Las alamedas y los boulevards



 Lima

"A esta alameda muriente
 he traído mi cansancio,
y estoy ya no sé qué tiempo
tendida bajo los álamos,
que van cubriendo mi pecho
de su oro divino y tardo."
Gabriela Mistral


Mi vieja costumbre de salir a caminar. Salir a andar por las calles del limeñísimo centro de mi ciudad para pensar, es decir, caminar sin observar nada. Circulación autónoma y anónima, o como la de cualquier sencillo número de una contribuyente de impuestos más. Disfrutar del paseo sola en medio del amontonamiento de ciudadanos apurados.  Esquivar, no necesariamente, un codazo, un roce, un estornudo, una tos, ni tampoco incluso a un carterista, a un bolsiqueador, a un listo.
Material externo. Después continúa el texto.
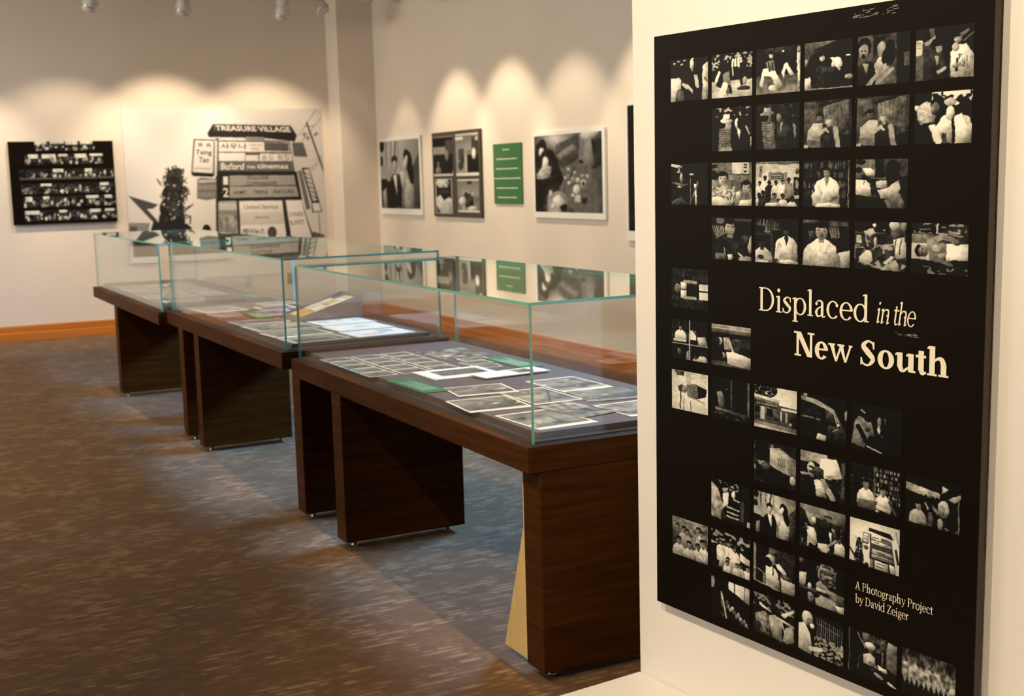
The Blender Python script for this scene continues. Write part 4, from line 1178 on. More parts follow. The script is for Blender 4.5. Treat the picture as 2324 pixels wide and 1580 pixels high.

Caminar sin que me importe nada y sin ser reconocida por nadie, porque en las grandes urbes los infiernos son diminutos, y se puede ser feliz marchando así.
      De pronto, sentir la necesidad una tarde de oír el mecer de las ramas por el aire, el rish-rash de las hojas removidas por el viento.  Dirigirse, entonces a la alameda, al boulevard, a la avenida con palmeras. Lima es grande y hay espacio para todo tipo de calles y avenidas, paseos peatonales y jirones, con o sin árboles de cedro, casuarinas, poncianas, o eucaliptos. En una alameda de Barranco concentrarse en el trino de los pájaros y olvidar la gentil urbanidad. O en el Paseo de La Punta, al pie del mar, cruzarse con igual cantidad de gentes e ignorarlas.  Sentirse así, anónima también, en la frontera entre cemento y naturaleza.